Por fim, alguns parágrafos acima comentamos o art. 172. O antigo art. 173 do texto aprovado pela Câmara, mantido como art. 173 na redação final de 5 de março, relaciona-se diretamente com aquele e também inova ao prever que os tribunais de contas deverão, por meio de suas respectivas escolas de contas, promover eventos de capacitação para servidores efetivos e empregados públicos designados para o desempenho das funções essenciais à execução da Lei de Licitações e Contratos, incluindo cursos presenciais e à distância, redes de aprendizagem, seminários e congressos sobre contratações públicas.

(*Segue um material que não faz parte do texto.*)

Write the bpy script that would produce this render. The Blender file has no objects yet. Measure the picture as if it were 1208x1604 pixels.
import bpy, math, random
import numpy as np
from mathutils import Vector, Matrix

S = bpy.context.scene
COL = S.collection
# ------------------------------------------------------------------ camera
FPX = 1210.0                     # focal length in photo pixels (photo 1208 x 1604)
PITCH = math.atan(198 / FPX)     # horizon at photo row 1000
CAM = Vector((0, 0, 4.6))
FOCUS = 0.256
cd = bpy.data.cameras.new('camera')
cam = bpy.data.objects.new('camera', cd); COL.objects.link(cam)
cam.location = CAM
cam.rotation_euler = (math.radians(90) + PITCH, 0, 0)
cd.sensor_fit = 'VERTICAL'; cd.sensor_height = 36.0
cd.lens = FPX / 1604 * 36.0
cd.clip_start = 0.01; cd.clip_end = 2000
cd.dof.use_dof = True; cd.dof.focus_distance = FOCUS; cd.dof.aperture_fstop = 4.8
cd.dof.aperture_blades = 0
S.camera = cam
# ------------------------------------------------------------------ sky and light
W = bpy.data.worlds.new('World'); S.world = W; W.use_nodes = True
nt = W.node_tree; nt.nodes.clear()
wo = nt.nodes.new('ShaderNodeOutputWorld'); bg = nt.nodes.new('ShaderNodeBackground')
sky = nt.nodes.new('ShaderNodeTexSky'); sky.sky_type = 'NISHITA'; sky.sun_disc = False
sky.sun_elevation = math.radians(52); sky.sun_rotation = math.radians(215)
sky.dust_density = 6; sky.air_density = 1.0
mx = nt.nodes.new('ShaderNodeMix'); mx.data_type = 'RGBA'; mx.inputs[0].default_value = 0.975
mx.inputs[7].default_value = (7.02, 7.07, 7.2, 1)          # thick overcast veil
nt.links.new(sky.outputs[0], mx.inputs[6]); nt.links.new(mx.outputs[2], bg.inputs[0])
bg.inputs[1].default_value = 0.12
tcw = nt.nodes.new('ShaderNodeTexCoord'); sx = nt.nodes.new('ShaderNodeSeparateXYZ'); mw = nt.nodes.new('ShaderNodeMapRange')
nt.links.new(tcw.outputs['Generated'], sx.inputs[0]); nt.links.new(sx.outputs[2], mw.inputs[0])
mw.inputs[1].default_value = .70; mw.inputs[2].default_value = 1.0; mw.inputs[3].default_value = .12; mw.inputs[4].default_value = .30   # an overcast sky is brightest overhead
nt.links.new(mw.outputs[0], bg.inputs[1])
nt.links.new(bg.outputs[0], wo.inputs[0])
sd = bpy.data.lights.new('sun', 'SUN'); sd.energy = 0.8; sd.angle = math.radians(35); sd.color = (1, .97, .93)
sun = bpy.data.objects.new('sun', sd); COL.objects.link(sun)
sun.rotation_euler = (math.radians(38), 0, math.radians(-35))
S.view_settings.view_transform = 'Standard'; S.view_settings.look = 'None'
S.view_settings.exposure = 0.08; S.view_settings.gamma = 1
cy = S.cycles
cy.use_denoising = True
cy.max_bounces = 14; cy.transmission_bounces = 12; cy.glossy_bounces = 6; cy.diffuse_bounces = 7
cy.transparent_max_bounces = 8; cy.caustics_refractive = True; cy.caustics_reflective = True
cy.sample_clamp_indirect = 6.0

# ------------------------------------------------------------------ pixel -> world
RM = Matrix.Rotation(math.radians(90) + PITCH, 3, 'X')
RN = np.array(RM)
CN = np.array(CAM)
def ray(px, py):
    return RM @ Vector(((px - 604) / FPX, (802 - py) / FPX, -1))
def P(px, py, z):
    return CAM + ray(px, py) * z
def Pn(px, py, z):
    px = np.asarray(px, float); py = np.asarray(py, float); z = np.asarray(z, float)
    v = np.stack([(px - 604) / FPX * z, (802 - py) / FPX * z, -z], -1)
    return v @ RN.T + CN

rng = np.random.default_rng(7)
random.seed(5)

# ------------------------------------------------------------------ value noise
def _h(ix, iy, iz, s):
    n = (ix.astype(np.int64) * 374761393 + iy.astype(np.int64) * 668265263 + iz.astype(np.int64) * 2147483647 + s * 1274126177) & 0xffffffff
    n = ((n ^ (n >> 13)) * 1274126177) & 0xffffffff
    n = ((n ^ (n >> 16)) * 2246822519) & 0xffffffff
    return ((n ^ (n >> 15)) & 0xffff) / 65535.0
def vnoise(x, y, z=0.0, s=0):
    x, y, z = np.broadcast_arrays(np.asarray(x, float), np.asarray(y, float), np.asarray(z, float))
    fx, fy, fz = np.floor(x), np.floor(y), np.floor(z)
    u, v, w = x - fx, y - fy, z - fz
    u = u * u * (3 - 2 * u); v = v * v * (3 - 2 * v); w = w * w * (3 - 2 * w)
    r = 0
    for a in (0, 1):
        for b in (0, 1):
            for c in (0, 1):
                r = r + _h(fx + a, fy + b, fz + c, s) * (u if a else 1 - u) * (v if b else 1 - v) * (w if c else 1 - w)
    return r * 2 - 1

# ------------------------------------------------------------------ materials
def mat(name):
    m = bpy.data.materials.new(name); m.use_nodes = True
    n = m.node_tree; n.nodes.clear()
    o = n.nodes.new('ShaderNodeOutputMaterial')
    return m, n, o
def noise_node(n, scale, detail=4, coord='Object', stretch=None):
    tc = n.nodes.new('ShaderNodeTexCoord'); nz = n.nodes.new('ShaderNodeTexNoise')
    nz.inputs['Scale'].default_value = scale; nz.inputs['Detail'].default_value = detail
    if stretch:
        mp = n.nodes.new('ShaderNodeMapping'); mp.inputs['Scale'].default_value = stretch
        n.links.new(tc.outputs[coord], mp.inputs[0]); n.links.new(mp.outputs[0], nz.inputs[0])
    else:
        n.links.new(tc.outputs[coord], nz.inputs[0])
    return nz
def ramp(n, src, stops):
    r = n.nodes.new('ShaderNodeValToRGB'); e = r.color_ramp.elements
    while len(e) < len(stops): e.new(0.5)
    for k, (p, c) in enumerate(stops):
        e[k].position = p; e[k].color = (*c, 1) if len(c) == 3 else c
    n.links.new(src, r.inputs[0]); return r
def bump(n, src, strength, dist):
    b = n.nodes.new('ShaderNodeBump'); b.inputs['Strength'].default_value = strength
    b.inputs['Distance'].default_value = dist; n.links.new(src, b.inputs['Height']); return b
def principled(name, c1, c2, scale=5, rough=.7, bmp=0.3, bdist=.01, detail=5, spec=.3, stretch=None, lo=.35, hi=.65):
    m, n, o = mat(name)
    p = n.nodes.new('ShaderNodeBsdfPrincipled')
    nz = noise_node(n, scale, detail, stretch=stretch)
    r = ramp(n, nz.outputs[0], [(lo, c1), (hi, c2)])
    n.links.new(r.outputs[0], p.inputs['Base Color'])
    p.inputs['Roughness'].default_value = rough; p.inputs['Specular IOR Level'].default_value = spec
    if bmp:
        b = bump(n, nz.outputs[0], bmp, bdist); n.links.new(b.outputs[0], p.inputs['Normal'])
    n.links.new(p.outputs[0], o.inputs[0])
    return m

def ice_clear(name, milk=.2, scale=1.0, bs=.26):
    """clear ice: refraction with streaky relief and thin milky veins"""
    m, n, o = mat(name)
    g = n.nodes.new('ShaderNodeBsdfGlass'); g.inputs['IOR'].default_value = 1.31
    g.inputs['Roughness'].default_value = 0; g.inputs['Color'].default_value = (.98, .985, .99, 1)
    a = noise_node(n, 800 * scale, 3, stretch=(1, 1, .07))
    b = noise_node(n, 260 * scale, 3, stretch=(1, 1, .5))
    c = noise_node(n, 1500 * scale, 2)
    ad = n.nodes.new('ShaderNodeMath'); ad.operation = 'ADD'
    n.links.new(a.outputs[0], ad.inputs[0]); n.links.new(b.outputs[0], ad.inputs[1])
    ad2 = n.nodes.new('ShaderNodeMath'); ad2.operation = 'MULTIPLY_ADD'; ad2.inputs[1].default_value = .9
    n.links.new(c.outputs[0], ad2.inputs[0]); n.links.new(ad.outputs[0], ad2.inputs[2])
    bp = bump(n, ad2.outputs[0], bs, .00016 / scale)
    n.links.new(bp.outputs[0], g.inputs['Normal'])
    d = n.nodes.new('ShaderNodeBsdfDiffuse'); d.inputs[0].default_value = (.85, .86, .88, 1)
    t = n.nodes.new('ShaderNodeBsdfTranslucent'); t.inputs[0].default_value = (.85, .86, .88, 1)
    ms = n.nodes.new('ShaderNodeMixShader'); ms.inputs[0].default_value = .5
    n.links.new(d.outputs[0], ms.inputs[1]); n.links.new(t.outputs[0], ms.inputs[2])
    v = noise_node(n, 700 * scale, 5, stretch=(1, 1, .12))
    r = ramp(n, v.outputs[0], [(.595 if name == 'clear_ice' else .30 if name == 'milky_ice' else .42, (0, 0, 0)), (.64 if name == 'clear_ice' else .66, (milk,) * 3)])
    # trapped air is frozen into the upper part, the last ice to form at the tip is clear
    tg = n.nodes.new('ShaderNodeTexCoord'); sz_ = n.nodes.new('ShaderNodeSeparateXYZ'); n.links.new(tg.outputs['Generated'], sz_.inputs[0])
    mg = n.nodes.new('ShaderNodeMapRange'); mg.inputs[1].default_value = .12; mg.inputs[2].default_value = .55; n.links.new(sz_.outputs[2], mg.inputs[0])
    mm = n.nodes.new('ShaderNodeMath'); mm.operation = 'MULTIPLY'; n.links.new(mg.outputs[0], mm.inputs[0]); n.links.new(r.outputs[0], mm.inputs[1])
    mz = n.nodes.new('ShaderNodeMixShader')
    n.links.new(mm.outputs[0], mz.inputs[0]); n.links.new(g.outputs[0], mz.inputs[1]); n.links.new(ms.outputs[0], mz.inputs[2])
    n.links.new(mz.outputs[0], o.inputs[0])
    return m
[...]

Novamente, vislumbramos afronta à autonomia desses órgãos. O dispositivo trata de organização administrativa, não de norma geral de licitações e contratos. Apesar de as cortes de contas já promoverem cursos e eventos dessa natureza, consideramos que não se pode impor a sua realização mediante previsão em lei geral de licitações e contratos, editada com fundamento no art. 22, XXVII, da Constituição Federal. Eventual previsão nesse sentido, a nosso ver, cabe a cada ente federado e, caso exista, deve ser veiculada, quando muito, na lei de organização de cada tribunal de contas, de suas próprias inciativas.
3 - CONCLUSÃO
De fato, produzir uma nova lei de licitações e contratos não é tarefa fácil e, humanos que são, os legisladores não estão livres de falhas. Nenhuma obra humana é infensa a incorreções e imprecisões. As críticas feitas neste artigo e em outros não são a pessoas, até porque o texto discutido é fruto da vontade coletiva do Congresso Nacional. Devemos, sim, render homenagens aos parlamentares que se dedicaram a produzir e aprimorar a nova lei. Furtamo-nos a declinar nomes porque foram muitos, ao longo de anos.
Concluindo, exortamos que o texto que advier da votação da Redação Final e de eventuais vetos apostos pelo Presidente da República seja encarado como um reinício, um marco zero. Somente com certo esforço conseguiremos nos livrar da tentação de fazer comparações com a Lei de Licitações e Contratos atual, ainda mais com a convivência por dois anos dos marcos novo e antigo. Mas é necessário que façamos isso.